Wiley’s last day will be May 1.

After already discussing the matter with Kendallville Mayor Suzanne Handshoe, Wiley let his officers know on Tuesday.

“I wish him only the best in his retirement,” Kendallville Mayor Suzanne Handshoe said Wednesday. “He leaves big shoes to fill.”

Handshoe already has a process for finding a new chief.

Wiley’s departure will mean the second new chief for Kendallville in 2020. Longtime Fire Chief Mike Riehm retired at the end of 2019, leading the mayor to bring on Jeremy McKinley to head the fire department.

“I will be interviewing officers within the department that show an interest, as well as outside the department,” she said. “I have asked Chief Wiley for recommendations.”

Handshoe said she would like to have a new chief in place in early April to allow for a smooth transition.

Handshoe selected Wiley to be chief on Sept. 25, 2005.

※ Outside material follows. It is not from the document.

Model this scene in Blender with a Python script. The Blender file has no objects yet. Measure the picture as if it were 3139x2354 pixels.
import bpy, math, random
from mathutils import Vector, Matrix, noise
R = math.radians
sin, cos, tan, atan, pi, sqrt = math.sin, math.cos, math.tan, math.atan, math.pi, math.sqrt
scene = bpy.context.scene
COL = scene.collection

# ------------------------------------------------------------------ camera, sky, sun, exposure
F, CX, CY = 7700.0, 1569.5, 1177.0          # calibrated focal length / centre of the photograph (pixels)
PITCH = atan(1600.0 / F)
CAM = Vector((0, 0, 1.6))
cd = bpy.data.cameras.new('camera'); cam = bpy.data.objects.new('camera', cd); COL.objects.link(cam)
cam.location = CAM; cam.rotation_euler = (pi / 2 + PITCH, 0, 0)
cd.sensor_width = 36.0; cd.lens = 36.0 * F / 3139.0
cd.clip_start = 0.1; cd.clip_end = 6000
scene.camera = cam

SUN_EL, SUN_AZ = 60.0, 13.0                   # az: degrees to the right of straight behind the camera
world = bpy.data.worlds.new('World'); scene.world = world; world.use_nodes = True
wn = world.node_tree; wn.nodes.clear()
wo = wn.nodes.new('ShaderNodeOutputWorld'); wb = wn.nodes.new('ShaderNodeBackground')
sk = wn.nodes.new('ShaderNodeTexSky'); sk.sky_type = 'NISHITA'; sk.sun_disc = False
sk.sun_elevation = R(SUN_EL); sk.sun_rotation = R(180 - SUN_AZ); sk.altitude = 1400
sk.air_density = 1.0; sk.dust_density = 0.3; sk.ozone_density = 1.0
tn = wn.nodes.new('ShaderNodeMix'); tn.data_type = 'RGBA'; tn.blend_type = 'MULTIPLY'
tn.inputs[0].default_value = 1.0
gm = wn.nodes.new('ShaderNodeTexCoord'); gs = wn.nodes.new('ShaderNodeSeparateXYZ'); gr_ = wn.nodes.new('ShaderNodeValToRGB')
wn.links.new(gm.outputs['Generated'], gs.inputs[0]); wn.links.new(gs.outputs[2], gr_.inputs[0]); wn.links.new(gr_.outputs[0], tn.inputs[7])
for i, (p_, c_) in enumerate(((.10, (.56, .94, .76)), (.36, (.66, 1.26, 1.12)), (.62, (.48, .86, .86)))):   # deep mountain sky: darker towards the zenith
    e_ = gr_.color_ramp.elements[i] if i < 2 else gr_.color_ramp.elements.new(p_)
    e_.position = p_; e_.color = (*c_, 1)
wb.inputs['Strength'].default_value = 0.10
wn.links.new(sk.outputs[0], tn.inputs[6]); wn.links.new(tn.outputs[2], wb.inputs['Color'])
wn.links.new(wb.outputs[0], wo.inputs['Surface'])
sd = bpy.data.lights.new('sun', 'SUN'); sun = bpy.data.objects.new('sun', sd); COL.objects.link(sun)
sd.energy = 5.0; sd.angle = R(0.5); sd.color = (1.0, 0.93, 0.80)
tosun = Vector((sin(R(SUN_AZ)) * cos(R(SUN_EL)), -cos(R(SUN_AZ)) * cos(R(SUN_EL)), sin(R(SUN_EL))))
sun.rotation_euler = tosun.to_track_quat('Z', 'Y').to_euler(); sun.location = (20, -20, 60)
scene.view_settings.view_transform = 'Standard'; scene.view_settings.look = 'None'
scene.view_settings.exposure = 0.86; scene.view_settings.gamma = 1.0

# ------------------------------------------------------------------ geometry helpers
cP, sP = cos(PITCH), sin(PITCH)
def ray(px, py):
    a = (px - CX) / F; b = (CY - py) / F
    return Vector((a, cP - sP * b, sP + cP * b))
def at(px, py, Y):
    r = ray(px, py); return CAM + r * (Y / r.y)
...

“I really have enjoyed the last 14 years,” Wiley said. “It’s been a great opportunity for me. The mayor was very supportive. It’s been a great place to work.”

Despite the positives, Wiley will be stepping aside.

“It’s the right thing to do at this time for my family,” he said.

A Wolf Lake native and 1970 graduate of Central Noble High School, Wiley retired in 1999 after 25 years with the Indiana State Police. While with the state police, Wiley served as a road trooper, undercover officer, detective and spent eight years as commander of the Fort Wayne Post’s Bureau of Investigations.

Wiley received his bachelor’s degree in psychology from Saint Francis University and his master’s in public administration from Indiana University.

Wiley taught at such institutions as Trine University, Indiana Wesleyan and Ivy Tech for 19 years before ending that portion of his career approximately two years ago.